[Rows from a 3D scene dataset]
* begin *

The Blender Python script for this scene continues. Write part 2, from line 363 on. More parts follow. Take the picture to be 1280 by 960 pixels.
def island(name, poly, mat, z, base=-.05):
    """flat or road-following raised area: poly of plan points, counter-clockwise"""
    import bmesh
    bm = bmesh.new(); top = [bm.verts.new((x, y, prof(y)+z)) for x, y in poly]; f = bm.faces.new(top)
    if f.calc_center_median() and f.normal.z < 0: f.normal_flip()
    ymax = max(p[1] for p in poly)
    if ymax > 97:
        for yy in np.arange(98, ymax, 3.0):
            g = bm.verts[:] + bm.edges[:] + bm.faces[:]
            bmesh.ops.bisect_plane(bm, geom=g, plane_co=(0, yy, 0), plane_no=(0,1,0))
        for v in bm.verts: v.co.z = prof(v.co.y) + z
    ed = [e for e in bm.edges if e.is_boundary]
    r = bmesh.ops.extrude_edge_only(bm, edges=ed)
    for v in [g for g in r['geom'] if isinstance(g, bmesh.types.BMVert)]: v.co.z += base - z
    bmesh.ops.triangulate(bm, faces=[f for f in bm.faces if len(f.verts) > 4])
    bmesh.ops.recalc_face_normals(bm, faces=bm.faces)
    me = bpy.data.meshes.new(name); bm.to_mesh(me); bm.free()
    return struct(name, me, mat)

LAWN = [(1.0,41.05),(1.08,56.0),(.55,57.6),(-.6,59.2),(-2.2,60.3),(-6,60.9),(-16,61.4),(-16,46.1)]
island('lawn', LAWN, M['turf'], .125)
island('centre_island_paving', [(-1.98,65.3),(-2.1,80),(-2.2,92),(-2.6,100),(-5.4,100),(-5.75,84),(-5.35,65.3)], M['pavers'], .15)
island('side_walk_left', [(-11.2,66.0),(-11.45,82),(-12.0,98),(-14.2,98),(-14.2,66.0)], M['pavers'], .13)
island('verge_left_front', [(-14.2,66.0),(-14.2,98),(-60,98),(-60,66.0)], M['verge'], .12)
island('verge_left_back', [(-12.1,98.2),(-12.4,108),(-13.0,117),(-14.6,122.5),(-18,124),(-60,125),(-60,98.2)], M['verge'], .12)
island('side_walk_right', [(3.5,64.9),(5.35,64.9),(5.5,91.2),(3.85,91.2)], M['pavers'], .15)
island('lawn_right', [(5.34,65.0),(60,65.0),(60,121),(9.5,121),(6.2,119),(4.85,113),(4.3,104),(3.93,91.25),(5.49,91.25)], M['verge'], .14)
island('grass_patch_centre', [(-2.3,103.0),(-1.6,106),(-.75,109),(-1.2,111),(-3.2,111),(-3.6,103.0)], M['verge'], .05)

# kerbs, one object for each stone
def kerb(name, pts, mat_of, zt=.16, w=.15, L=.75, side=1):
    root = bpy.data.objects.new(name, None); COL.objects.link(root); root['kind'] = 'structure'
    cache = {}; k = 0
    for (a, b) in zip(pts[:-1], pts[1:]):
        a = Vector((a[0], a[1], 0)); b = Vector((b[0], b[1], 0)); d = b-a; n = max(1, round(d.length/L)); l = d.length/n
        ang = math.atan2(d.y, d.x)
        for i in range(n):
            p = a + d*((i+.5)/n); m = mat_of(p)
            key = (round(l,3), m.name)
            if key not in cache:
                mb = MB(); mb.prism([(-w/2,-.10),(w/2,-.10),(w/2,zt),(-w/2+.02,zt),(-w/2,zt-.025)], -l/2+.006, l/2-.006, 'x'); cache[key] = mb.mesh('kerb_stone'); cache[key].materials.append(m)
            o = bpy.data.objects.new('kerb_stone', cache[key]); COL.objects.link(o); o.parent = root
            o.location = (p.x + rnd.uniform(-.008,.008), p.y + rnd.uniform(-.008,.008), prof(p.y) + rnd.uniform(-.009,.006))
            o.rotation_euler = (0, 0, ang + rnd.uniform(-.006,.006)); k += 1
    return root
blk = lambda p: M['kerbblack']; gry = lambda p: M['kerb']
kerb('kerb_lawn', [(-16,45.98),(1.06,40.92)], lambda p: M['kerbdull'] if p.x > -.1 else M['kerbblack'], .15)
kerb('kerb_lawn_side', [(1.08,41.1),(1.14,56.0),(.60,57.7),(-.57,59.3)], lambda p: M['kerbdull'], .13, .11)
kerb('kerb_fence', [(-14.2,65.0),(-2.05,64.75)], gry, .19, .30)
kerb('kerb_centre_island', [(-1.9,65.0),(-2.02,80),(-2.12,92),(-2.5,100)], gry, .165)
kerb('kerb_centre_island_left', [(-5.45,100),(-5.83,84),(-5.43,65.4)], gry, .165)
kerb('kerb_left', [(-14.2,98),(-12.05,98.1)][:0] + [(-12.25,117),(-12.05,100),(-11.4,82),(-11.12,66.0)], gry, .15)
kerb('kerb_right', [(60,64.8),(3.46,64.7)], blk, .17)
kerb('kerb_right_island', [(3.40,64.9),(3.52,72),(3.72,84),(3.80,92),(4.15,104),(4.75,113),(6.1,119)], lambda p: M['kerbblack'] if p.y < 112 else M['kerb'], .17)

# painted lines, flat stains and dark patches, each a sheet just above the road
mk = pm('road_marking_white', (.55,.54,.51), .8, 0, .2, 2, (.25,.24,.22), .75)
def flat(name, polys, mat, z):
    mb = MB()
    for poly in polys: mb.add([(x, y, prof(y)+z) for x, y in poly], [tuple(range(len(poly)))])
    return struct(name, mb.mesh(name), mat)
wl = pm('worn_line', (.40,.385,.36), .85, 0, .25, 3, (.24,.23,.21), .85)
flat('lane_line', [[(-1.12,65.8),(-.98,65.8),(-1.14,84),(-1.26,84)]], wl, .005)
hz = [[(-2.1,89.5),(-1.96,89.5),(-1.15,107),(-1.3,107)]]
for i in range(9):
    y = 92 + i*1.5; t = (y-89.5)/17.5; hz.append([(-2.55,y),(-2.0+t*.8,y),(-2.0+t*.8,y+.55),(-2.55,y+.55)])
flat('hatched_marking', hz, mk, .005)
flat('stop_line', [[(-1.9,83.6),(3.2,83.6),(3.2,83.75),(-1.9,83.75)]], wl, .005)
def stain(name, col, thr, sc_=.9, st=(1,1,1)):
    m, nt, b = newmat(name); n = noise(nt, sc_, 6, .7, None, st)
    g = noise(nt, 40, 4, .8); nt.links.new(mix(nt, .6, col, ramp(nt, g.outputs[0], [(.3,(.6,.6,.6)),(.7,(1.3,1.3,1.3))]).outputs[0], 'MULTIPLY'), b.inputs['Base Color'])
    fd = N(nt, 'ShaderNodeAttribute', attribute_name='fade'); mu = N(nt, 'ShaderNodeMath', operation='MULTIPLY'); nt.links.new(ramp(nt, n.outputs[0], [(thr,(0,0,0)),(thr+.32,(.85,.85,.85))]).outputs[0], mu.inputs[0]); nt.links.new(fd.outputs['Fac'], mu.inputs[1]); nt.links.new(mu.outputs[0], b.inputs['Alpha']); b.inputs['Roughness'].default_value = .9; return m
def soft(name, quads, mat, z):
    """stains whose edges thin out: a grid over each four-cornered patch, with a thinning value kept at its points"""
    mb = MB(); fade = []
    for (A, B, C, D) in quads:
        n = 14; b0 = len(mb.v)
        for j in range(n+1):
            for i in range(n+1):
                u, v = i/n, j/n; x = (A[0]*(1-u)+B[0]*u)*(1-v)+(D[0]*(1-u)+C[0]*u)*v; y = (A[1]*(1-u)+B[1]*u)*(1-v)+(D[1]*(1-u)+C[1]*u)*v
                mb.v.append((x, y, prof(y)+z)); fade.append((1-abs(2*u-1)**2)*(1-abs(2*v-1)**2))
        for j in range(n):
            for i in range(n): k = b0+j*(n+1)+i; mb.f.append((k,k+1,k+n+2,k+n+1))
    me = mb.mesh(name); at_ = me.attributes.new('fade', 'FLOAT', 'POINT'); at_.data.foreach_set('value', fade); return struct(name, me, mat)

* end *
* begin *

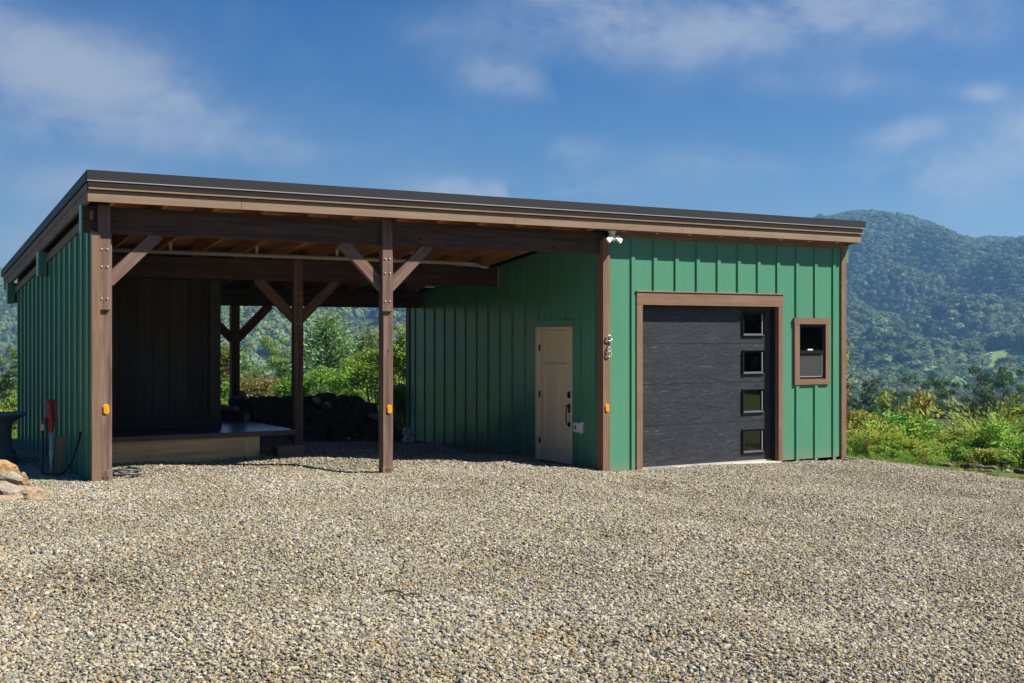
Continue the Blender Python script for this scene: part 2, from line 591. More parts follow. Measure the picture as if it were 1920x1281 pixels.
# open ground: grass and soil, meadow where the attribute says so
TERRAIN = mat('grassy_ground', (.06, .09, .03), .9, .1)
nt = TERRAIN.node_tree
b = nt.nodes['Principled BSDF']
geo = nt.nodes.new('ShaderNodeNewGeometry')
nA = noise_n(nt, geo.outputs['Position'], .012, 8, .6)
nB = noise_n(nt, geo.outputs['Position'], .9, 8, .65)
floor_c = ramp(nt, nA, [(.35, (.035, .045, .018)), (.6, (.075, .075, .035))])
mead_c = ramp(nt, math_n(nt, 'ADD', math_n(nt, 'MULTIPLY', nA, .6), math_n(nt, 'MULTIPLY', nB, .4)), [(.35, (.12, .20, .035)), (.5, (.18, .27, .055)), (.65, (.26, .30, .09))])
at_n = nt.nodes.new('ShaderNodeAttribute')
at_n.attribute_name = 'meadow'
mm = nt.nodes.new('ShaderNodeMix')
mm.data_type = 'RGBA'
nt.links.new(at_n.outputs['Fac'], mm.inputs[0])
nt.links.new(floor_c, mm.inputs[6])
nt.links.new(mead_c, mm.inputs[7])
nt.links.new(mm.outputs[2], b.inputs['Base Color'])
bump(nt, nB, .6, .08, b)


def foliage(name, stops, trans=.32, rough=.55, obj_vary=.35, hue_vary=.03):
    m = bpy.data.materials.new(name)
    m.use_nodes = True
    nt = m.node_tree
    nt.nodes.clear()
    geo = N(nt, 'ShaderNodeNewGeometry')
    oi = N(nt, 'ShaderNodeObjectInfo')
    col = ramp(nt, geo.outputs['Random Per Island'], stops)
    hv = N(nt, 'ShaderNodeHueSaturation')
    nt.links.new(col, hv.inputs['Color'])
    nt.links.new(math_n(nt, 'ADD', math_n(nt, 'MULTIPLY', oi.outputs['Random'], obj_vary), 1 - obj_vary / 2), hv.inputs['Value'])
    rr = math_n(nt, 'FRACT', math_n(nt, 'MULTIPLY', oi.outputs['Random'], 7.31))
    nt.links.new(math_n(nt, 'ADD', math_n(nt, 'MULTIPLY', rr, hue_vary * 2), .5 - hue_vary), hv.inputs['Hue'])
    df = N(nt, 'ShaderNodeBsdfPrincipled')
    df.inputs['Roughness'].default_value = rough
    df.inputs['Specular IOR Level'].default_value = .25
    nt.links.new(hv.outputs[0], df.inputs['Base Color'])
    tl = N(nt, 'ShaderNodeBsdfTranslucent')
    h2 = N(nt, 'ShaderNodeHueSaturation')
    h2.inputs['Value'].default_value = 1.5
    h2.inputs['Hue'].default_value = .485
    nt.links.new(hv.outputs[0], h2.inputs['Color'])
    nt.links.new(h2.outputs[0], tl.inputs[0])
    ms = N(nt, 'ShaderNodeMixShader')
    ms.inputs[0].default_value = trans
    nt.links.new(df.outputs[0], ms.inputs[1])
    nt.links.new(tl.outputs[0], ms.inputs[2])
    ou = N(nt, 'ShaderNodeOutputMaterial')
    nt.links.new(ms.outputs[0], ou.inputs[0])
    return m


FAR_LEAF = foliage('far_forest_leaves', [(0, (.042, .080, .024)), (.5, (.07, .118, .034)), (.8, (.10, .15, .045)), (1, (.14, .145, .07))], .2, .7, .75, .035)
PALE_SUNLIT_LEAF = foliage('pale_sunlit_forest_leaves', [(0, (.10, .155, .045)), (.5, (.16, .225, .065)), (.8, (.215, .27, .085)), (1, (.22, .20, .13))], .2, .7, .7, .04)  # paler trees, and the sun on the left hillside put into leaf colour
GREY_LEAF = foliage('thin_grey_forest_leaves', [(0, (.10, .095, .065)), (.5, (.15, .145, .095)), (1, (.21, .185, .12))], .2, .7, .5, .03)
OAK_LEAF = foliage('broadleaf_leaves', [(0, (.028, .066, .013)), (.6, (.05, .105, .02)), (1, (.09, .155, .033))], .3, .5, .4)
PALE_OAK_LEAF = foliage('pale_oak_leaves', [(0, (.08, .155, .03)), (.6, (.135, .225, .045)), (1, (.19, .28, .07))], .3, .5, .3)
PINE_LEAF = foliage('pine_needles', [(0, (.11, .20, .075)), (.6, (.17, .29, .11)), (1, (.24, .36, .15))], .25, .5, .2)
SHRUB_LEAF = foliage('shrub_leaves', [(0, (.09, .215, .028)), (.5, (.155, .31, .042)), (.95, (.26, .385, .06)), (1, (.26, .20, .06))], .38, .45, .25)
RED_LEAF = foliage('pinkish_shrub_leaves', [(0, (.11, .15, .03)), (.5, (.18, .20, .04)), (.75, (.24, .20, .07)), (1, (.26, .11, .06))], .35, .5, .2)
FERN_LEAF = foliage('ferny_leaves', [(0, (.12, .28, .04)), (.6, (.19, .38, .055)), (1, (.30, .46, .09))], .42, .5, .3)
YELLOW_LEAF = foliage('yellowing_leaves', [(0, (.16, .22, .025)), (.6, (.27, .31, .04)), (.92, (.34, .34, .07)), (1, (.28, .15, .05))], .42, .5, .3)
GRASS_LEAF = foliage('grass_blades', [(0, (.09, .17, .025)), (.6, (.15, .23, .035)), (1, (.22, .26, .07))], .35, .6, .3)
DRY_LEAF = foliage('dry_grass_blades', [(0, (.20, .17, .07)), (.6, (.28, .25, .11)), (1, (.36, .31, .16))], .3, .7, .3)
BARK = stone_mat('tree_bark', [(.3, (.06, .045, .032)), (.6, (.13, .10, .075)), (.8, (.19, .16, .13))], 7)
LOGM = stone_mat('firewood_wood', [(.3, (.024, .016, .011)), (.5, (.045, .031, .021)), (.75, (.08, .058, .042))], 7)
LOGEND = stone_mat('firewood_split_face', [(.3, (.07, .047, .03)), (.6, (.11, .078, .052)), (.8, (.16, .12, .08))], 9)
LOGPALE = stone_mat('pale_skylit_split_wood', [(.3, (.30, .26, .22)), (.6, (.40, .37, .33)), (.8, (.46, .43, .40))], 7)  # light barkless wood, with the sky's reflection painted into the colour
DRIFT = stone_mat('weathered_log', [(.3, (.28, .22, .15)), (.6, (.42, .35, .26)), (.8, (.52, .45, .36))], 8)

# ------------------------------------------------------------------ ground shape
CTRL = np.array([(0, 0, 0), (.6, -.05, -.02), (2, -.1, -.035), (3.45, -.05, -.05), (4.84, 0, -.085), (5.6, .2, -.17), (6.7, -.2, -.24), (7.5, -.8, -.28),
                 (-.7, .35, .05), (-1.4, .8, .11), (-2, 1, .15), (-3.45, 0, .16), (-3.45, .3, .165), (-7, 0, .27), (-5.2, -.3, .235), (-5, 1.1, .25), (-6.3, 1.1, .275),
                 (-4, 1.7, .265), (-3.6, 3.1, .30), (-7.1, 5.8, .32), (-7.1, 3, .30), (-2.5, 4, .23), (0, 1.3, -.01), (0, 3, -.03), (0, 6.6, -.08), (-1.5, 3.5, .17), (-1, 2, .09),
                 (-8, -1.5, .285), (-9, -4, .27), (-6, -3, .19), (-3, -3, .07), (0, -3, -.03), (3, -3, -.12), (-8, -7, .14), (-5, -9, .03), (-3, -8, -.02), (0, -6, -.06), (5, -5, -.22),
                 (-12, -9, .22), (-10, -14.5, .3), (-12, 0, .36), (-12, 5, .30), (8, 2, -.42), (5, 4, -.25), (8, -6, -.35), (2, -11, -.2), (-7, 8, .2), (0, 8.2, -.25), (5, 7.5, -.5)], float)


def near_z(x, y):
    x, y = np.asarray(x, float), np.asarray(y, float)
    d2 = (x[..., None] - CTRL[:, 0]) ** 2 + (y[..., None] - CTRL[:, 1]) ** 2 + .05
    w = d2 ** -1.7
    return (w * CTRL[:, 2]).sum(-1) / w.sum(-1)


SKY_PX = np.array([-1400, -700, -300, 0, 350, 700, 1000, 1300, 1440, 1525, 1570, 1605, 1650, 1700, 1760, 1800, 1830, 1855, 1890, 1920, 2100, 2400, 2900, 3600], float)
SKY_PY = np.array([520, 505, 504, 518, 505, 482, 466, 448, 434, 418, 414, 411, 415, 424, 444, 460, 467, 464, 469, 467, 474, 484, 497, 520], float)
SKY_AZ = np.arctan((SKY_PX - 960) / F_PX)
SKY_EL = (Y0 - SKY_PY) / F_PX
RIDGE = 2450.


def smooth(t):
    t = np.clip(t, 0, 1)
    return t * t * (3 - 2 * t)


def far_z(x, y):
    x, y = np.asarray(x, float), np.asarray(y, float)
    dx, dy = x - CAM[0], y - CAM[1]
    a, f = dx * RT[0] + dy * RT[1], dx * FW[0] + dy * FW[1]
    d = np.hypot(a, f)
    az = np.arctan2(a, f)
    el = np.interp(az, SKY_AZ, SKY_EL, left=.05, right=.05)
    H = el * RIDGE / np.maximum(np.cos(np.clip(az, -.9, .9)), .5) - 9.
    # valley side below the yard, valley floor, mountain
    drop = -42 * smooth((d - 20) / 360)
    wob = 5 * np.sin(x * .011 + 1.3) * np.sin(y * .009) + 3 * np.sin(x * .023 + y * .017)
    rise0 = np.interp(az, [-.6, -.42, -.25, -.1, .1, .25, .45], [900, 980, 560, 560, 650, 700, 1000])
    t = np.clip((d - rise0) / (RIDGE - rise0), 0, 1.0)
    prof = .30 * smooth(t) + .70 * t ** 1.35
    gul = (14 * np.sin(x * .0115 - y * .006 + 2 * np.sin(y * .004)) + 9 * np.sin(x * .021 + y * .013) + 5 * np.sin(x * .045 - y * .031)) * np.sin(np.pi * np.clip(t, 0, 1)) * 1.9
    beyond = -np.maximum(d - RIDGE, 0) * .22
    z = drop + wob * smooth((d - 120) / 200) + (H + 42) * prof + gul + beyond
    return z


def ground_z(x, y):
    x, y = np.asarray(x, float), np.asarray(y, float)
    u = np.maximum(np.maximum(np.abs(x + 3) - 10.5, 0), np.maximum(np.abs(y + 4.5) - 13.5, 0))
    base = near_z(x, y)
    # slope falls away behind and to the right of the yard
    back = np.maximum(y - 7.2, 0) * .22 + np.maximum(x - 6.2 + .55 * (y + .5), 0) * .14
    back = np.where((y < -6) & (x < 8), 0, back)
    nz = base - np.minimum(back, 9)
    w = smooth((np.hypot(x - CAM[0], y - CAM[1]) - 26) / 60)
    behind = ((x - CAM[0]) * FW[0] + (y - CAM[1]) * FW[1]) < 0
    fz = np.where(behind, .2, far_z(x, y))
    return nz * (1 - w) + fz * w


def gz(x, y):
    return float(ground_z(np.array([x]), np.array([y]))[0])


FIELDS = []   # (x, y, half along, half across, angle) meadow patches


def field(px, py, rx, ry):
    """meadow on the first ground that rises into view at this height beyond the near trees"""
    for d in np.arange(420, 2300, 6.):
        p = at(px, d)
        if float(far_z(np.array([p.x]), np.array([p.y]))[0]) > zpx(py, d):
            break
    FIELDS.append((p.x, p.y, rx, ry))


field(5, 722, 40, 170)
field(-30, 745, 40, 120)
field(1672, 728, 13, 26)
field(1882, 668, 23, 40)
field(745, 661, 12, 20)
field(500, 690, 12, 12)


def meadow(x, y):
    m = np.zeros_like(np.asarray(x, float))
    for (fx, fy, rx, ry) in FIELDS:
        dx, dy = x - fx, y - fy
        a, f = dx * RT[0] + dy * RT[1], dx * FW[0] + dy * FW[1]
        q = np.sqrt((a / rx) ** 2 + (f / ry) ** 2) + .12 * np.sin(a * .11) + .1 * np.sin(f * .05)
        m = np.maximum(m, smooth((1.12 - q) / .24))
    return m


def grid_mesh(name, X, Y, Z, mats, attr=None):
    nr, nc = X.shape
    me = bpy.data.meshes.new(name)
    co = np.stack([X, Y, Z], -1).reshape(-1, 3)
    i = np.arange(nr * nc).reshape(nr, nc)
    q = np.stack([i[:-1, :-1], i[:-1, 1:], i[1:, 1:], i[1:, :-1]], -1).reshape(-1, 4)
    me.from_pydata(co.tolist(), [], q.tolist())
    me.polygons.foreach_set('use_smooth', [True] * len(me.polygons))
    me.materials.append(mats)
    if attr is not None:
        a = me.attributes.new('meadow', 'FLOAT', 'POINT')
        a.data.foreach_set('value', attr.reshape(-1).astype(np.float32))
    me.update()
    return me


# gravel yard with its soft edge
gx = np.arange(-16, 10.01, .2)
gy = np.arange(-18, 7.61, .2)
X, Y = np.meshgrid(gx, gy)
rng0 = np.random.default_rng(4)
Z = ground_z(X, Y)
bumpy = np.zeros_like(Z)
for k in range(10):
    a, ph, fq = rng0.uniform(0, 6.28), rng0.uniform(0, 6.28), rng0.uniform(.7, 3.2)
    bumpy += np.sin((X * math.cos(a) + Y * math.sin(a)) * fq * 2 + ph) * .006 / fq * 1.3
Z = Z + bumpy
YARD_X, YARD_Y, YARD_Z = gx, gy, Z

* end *

Task statement:
From the line with "Continue the Blender" through the line with "bump(nt, nB, .6, .08, b)", set down every line exactly and nothing besides.

Task result:
Continue the Blender Python script for this scene: part 2, from line 591. More parts follow. Measure the picture as if it were 1920x1281 pixels.
# open ground: grass and soil, meadow where the attribute says so
TERRAIN = mat('grassy_ground', (.06, .09, .03), .9, .1)
nt = TERRAIN.node_tree
b = nt.nodes['Principled BSDF']
geo = nt.nodes.new('ShaderNodeNewGeometry')
nA = noise_n(nt, geo.outputs['Position'], .012, 8, .6)
nB = noise_n(nt, geo.outputs['Position'], .9, 8, .65)
floor_c = ramp(nt, nA, [(.35, (.035, .045, .018)), (.6, (.075, .075, .035))])
mead_c = ramp(nt, math_n(nt, 'ADD', math_n(nt, 'MULTIPLY', nA, .6), math_n(nt, 'MULTIPLY', nB, .4)), [(.35, (.12, .20, .035)), (.5, (.18, .27, .055)), (.65, (.26, .30, .09))])
at_n = nt.nodes.new('ShaderNodeAttribute')
at_n.attribute_name = 'meadow'
mm = nt.nodes.new('ShaderNodeMix')
mm.data_type = 'RGBA'
nt.links.new(at_n.outputs['Fac'], mm.inputs[0])
nt.links.new(floor_c, mm.inputs[6])
nt.links.new(mead_c, mm.inputs[7])
nt.links.new(mm.outputs[2], b.inputs['Base Color'])
bump(nt, nB, .6, .08, b)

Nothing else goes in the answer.